Kurz über Trump: "Nach den Taten beurteilen"

ABD0006_20161208 - WIEN - ÖSTERREICH: Außenminister Sebastian Kurz (ÖVP) am Mittwoch, 07. Dezember 2016, während eines Interviews mit der APA-Austria Presse Agentur in Wien. - FOTO: APA/HANS KLAUS TECHT
Außenminister Sebastian Kurz sähe Annäherung USA-Russland positiv.

KURIER: Was wird sich ab Freitag ändern in unserer Welt mit einem Präsidenten Trump?

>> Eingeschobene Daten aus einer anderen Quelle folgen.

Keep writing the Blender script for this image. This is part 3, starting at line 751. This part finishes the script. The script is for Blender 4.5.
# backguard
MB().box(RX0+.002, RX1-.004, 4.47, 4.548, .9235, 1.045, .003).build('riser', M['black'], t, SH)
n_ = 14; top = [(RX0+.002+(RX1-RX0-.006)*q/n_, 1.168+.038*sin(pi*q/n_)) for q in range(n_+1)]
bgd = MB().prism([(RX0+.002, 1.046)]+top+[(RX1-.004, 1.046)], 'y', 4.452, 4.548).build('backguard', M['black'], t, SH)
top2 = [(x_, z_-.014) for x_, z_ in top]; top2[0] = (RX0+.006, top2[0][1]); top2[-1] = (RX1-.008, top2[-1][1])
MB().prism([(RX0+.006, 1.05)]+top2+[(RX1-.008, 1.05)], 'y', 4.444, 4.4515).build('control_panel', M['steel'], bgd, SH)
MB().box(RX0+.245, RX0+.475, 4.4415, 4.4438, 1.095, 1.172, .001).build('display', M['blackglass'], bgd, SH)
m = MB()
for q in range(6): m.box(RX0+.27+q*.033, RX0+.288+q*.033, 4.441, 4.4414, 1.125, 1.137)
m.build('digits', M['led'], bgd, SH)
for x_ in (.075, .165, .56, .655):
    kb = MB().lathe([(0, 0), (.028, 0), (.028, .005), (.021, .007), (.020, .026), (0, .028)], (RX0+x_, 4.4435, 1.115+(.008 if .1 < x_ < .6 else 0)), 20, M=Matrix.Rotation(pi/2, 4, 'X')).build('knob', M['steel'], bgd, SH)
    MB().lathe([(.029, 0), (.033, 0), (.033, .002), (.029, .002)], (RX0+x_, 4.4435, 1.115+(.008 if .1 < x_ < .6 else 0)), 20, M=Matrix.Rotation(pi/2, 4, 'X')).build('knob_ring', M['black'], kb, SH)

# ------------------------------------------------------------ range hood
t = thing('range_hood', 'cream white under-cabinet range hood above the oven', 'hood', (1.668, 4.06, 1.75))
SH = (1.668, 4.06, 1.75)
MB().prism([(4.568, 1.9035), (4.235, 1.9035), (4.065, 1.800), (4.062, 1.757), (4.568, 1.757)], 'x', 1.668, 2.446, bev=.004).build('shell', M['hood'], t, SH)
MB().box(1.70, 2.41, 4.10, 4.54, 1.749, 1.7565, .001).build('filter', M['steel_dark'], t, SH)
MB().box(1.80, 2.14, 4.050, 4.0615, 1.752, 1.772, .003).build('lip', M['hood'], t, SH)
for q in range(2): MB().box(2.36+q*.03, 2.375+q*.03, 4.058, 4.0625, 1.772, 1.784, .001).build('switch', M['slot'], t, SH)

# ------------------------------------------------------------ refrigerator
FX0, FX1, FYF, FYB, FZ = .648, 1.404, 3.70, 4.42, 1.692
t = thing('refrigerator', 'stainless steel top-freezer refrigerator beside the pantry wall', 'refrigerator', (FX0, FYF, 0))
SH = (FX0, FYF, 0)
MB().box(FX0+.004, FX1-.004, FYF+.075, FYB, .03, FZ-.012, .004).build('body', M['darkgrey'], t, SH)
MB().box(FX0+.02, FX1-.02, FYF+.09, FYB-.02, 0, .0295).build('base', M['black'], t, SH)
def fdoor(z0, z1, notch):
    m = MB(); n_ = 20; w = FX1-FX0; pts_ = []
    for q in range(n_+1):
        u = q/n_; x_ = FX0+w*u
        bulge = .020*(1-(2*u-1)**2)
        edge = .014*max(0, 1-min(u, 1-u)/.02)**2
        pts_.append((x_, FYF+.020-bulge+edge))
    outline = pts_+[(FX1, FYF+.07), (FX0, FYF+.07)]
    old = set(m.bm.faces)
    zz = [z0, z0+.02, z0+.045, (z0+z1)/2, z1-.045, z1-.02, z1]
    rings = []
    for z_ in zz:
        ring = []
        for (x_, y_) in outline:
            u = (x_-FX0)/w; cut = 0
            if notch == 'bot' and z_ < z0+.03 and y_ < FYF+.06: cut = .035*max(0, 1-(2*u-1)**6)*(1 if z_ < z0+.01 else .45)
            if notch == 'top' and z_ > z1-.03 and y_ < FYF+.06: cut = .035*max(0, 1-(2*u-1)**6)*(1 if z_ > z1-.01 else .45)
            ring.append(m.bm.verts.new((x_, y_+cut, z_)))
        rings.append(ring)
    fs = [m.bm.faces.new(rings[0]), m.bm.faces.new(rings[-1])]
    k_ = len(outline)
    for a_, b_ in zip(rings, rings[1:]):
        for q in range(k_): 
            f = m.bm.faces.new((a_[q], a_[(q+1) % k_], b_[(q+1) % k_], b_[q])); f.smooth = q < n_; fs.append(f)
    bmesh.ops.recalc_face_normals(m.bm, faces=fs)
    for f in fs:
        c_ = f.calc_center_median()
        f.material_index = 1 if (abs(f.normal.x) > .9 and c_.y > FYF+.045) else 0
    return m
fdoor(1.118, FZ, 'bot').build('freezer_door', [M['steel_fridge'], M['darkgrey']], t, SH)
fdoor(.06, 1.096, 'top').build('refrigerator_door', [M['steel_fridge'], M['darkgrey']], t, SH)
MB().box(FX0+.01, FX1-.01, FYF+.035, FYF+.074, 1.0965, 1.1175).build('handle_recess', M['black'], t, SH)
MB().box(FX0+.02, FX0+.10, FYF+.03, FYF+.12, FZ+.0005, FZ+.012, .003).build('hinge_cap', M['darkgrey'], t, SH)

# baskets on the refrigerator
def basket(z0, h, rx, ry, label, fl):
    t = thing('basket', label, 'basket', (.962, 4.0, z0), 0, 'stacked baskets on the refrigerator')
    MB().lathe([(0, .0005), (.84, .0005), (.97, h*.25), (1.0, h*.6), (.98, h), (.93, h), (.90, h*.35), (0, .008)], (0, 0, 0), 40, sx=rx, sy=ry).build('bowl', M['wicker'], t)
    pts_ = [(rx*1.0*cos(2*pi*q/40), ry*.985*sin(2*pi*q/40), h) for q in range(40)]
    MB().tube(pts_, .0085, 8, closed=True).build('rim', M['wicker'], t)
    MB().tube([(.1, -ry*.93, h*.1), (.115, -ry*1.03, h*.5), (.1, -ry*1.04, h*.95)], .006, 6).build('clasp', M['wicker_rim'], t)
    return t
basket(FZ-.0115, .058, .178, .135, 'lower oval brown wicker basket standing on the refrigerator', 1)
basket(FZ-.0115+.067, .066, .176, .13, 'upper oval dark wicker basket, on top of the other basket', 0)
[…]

Sebastian Kurz: Wir haben erste Indizien dafür, dass wirtschaftspolitisch ein stärker protektionistischer Kurs eingeschlagen wird, nach einer langen Phase des Freihandels. Das ist allerdings eine Entwicklung, die österreichische und europäische Unternehmen auch in einigen asiatischen Staaten schon zu spüren bekommen haben. Sicherheitspolitisch gehe ich davon aus, dass der Kampf gegen den Terror aktiv fortgesetzt werden wird. Außenpolitisch gibt es die Ankündigung, dass es eine Verbesserung des Verhältnisses zu Russland geben soll – wenn das wirklich gelingen sollte, dann sollten wir uns davor nicht fürchten, sondern ganz im Gegenteil: Das wäre etwas, von dem wir alle nur profitieren könnten.

Kann man Russland wirklich ins Boot holen?

Insbesondere wir in Europa sollten ein Interesse daran haben. Das starke Blockdenken zwischen West und Ost hat sich in den letzten Jahren auf unserem Kontinent sehr stark verfestigt. Das führt definitiv zu weniger Sicherheit, weniger Stabilität und gehört wieder zurück gedrängt, wo es hingehört: in die Geschichtsbücher.

Ein besseres Verhältnis zwischen Russland mit einem ausgefuchsten Wladimir Putin und einer USA mit einem erratischen Donald Trump, verschiebt das das Gewicht?

Wir müssen ein Interesse an einem positiven Miteinander haben. Das Gegeneinander bringt keine Gewinner, sondern nur Verlierer. Ich glaube auch nicht, dass es gottgegeben sein muss, dass Russland und die USA rivalisierende Blöcke sind, die sich eisern gegenüberstehen. Wir wollen als OSZE den Kampf gegen Radikalisierung als Schwerpunkt setzen, gerade hier können USA und Russland an einem Strang ziehen.

Die USA haben aktive Außenpolitik betrieben, auch wenn man über die Erfolge diskutieren kann – wenn Trump zum Isolationismus schwenkt, geht da eine ordnende Hand verloren?

Die Außenpolitik der USA war mit Ausnahme des Iran-Deals, den die Europäische Union federführend geschmiedet hat, nicht über die Maßen erfolgreich in den letzten Jahren. Natürlich gibt es viele Aussagen und Tweets aus dem Wahlkampf, die man sehr ausführlich interpretieren und verurteilen könnte. Und manche Aussagen wurden auch verkürzt, wie die von der "obsoleten Nato", wo Trump sinngemäß dazugefügt hat, wenn die anderen Nato-Mitglieder nicht mehr Beiträge leisten. Sinnvoller ist es, den Blick in die Zukunft zu richten, abzuwarten, welche Handlungen die neue Administration und der neue Präsident setzen, und sie nach den Taten zu beurteilen.

Besteht die Gefahr, dass der neue amerikanische Isolationismus ansteckend ist?

Die Amerikaner haben bisher auch schon eine sehr interessengetriebene Außenpolitik verfolgt. Ich verurteile das nicht, denn das ist auch mein Job als Außenminister, unsere Werte, aber auch unsere Interessen zu vertreten. Klar ist aber, dass wir als kleines Land auf eine starke internationale Kooperation angewiesen sind und weiterhin auf einen ausgeprägten Multilateralismus setzen, dass wir als exportorientiertes Land weiterhin auf Freihandel, den Abbau von Handelshemmnissen und gute Wirtschaftsbeziehungen in die ganze Welt setzen.

Deutschlands Autoindustrie zittert schon, Stichwort: angekündigte 35-Prozent-Steuern für Auto-Importe.Die USA sind für uns nach Deutschland der zweitwichtigste Exportmarkt. Wenn es hier mehr an Protektionismus gibt, dann trifft uns das definitiv auch. Aber wie gesagt: Noch ist der Präsident nicht im Amt, und es gibt noch Grund zur Hoffnung, dass nicht alle Ankündigungen umgesetzt werden.